Unleashing Boy Scouts To Counter Drug Cartels

By Adrian Florido
October 03, 2013

Under the agreement known as the "Merida Initiative," the United States has given the Mexican government billions of dollars to fight drug cartels. The program has been criticized as violent, reactionary and ineffective in its attempts to stem the flood of drugs across the border or stop the violence that's plagued Mexico for nearly a decade.

Though that approach continues, the U.S. has also begun using Merida funding to help programs in three cities designed to support so-called sustainable communities and prevent children from being drawn into the drug trade.

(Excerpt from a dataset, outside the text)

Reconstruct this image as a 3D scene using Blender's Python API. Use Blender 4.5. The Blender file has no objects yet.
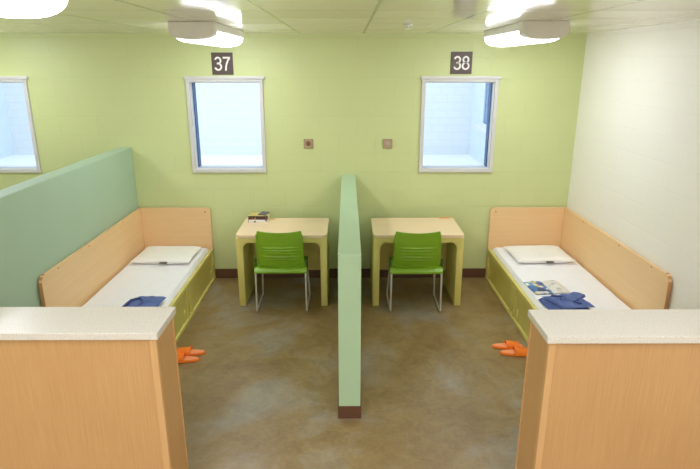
import bpy, bmesh, math, random
from mathutils import Vector, Matrix, noise
random.seed(7)
S = bpy.context.scene
COL = S.collection
PI = math.pi

# ------------------------------------------------------------------ materials
def lin(c):
    def f(v):
        v /= 255.0
        return v / 12.92 if v <= 0.04045 else ((v + 0.055) / 1.055) ** 2.4
    return (f(c[0]), f(c[1]), f(c[2]), 1.0)

class NT:
    """small helper round a node tree"""
    def __init__(self, name):
        self.m = bpy.data.materials.new(name)
        self.m.use_nodes = True
        self.t = self.m.node_tree
        self.b = self.t.nodes['Principled BSDF']
        self.out = self.t.nodes['Material Output']
    def n(self, kind, **kw):
        nd = self.t.nodes.new(kind)
        for k, v in kw.items():
            if k in nd.inputs: nd.inputs[k].default_value = v
            else: setattr(nd, k, v)
        return nd
    def l(self, a, b): self.t.links.new(a, b)
    def coords(self, scale=(1, 1, 1), swap=None):
        tc = self.n('ShaderNodeTexCoord')
        src = tc.outputs['Object']
        if swap:
            sp = self.n('ShaderNodeSeparateXYZ'); self.l(src, sp.inputs[0])
            cb = self.n('ShaderNodeCombineXYZ')
            for i, ax in enumerate(swap):
                self.l(sp.outputs['XYZ'.index(ax)], cb.inputs[i])
            src = cb.outputs[0]
        mp = self.n('ShaderNodeMapping'); mp.inputs['Scale'].default_value = scale
        self.l(src, mp.inputs['Vector'])
        return mp
    def ramp(self, fac, stops):
        r = self.n('ShaderNodeValToRGB')
        el = r.color_ramp.elements
        while len(el) < len(stops): el.new(0.5)
        for e, (p, c) in zip(el, stops):
            e.position = p; e.color = c
        self.l(fac, r.inputs['Fac'])
        return r
    def bump(self, h, strength=0.2, dist=0.01):
        b = self.n('ShaderNodeBump', Strength=strength, Distance=dist)
        self.l(h, b.inputs['Height']); self.l(b.outputs[0], self.b.inputs['Normal'])
        return b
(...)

As Sandra Dibble reports for U-T San Diego, one of those cities is Tijuana, where Merida funding has supported the development of an organization akin to the Boy and Girl Scouts, aimed at getting children off the streets and into productive academic and recreational activities.

From the U-T:

The group’s push in Tijuana “is a new model for Mexico,” said Raymundo Tamayo, director of institutional development for the Mexico City-based Asociación Scouts de Mexico. “We’re testing the capacity of the Scout method to conduct a deep change in at-risk young people.”

While many see the program as a positive shift, however minor, in the U.S. and Mexican governments' approach to combating drugs, there are also questions about how effective it can be.

José María Ramos, an analyst at the think tank Colegio de la Frontera Norte, said programs such as the Scouts can help some of Tijuana’s most vulnerable young residents, but that lasting effects depend the sustained cooperation and commitment of all levels of government in Mexico.